The foregoing description is merely illustrative in nature and is in no way intended to limit the disclosure, its application, or uses. The broad teachings of the disclosure can be implemented in a variety of forms. Therefore, while this disclosure includes particular examples, the true scope of the disclosure should not be so limited since other modifications will become apparent upon a study of the drawings, the specification, and the following claims. It should be understood that one or more steps within a method may be executed in different order (or concurrently) without altering the principles of the present disclosure. Further, although each of the embodiments is described above as having certain features, any one or more of those features described with respect to any embodiment of the disclosure can be implemented in and/or combined with features of any of the other embodiments, even if that combination is not explicitly described. In other words, the described embodiments are not mutually exclusive, and permutations of one or more embodiments with one another remain within the scope of this disclosure.

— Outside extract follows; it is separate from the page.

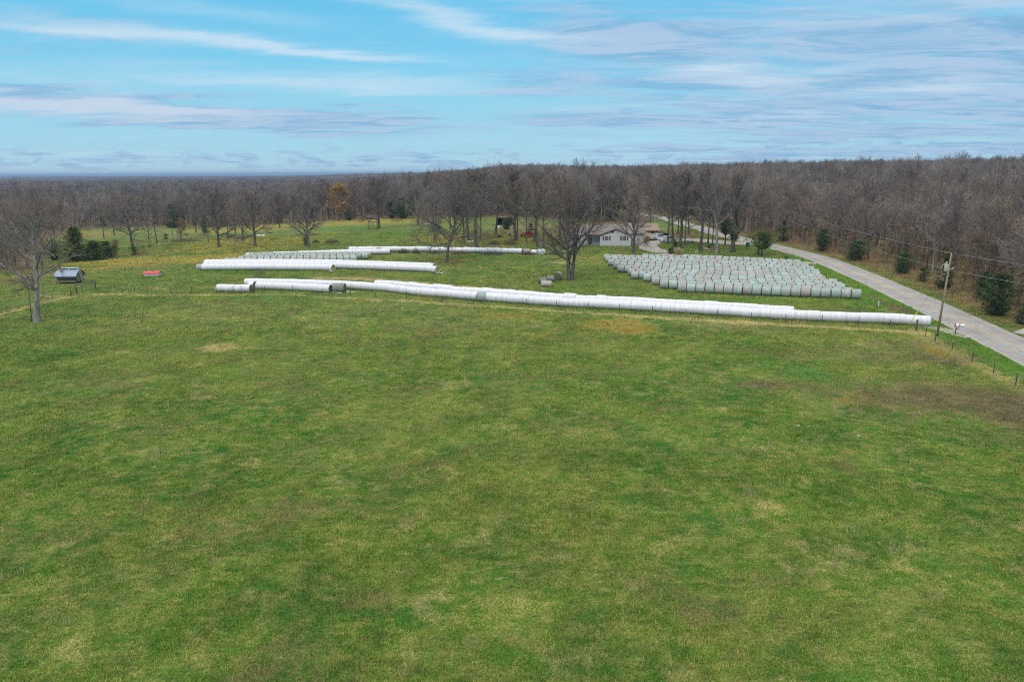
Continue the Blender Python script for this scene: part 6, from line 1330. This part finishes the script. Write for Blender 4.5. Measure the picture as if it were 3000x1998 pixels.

Spatial and functional relationships between elements (for example, between modules, circuit elements, semiconductor layers, etc.) are described using various terms, including “connected,” “engaged,” “coupled,” “adjacent,” “next to,” “on top of,” “above,” “below,” and “disposed.” Unless explicitly described as being “direct,” when a relationship between first and second elements is described in the above disclosure, that relationship can be a direct relationship where no other intervening elements are present between the first and second elements, but can also be an indirect relationship where one or more intervening elements are present (either spatially or functionally) between the first and second elements. As used herein, the phrase at least one of A, B, and C should be construed to mean a logical (A OR B OR C), using a non-exclusive logical OR, and should not be construed to mean “at least one of A, at least one of B, and at least one of C.”